Let $X \geq 0$ be a non-negative random variable, and $\mathcal{F}$ be any $\sigma$-algebra.
Does it hold that
$$X+\mathbb{E}[X]\geq \mathbb{E}[X|\mathcal{F}]$$
almost surely?
The intuition is clear to me: more information gives a better estimation of $X$. Thus the value of $\mathbb{E}[X|\mathcal{F}]$ should be in between $X$ and $\mathbb{E}[X]$. I get into trouble proving this rigorously. Any suggestions what theorems I can use?
On
Sorry, seems like I find a counter-example..
Assume $X = 0$ with probability $0.999$, $X = 1$ with probability $0.0005$, and $X = 100$ with probability $0.0005$. Then $\mathbb{E}[X] \approx 0.05$.
Let $\mathcal F$ denote whether $X = 0$ is true or not.

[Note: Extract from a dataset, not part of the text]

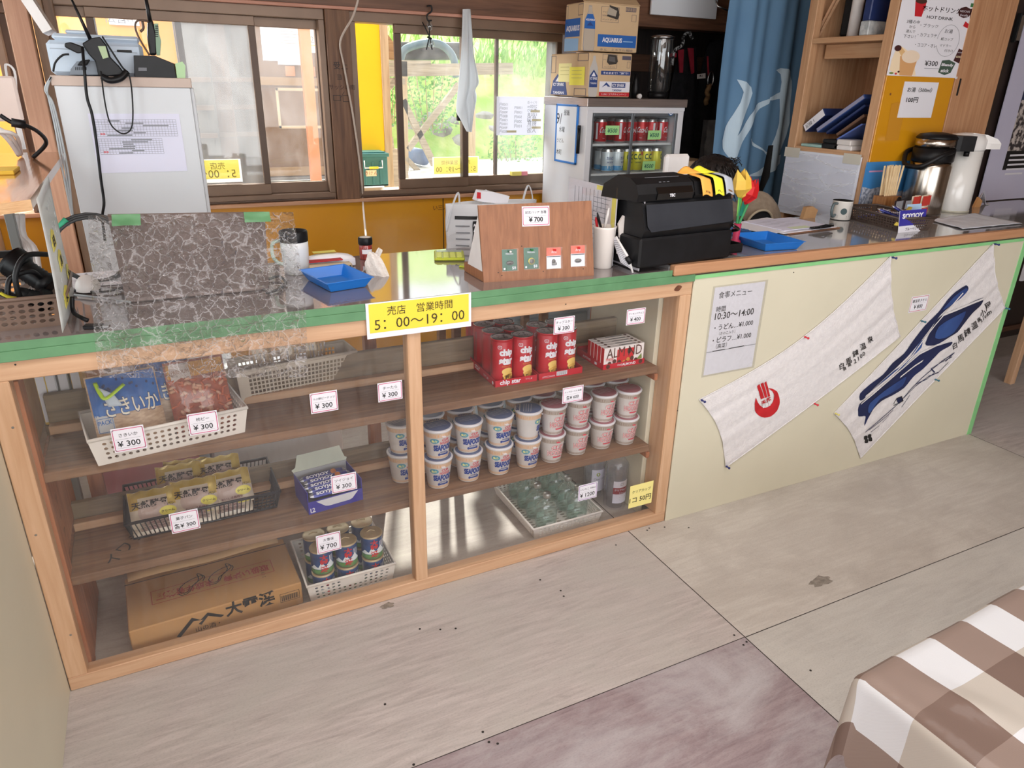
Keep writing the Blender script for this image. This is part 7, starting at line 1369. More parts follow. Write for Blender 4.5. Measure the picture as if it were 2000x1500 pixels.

If the realization of $X$ is $X = 1$, then $\mathbb{E}[X|\mathcal F] = 50.5$. The above inequality fails.
The intuition is that $\mathbb{E}[X \mid \mathcal{F}]$ will be at least as close to $X$ as $\mathbb{E}[X]$ is, because it supplies more information about $X$. This is definitely not true a.s. For consider a case where $X=a>0$ with probability $1-2\epsilon$, $X=2a$ with probability $\epsilon$ and $X=c \gg a$ with probability $\epsilon$. Then for $0<\epsilon \ll a/c$, $\mathbb{E}[X] \approx a$. Consider $\mathcal{F}$ to be generated by $\{ X=a \}$. Then if $\omega$ is such that $X(\omega)=2a$, then $E[X \mid \mathcal{F}](\omega) \approx c/2$, while $c/2 - a \gg 2a-a$.
This is however true in most reasonable metrics that weigh events based on their probabilities. For example it is true in $L^2$, as follows from the law of total variance: $\operatorname{Var}(X)=\mathbb{E}[\operatorname{Var}(X \mid \mathcal{F})]+\operatorname{Var}(\mathbb{E}[X \mid \mathcal{F}])$.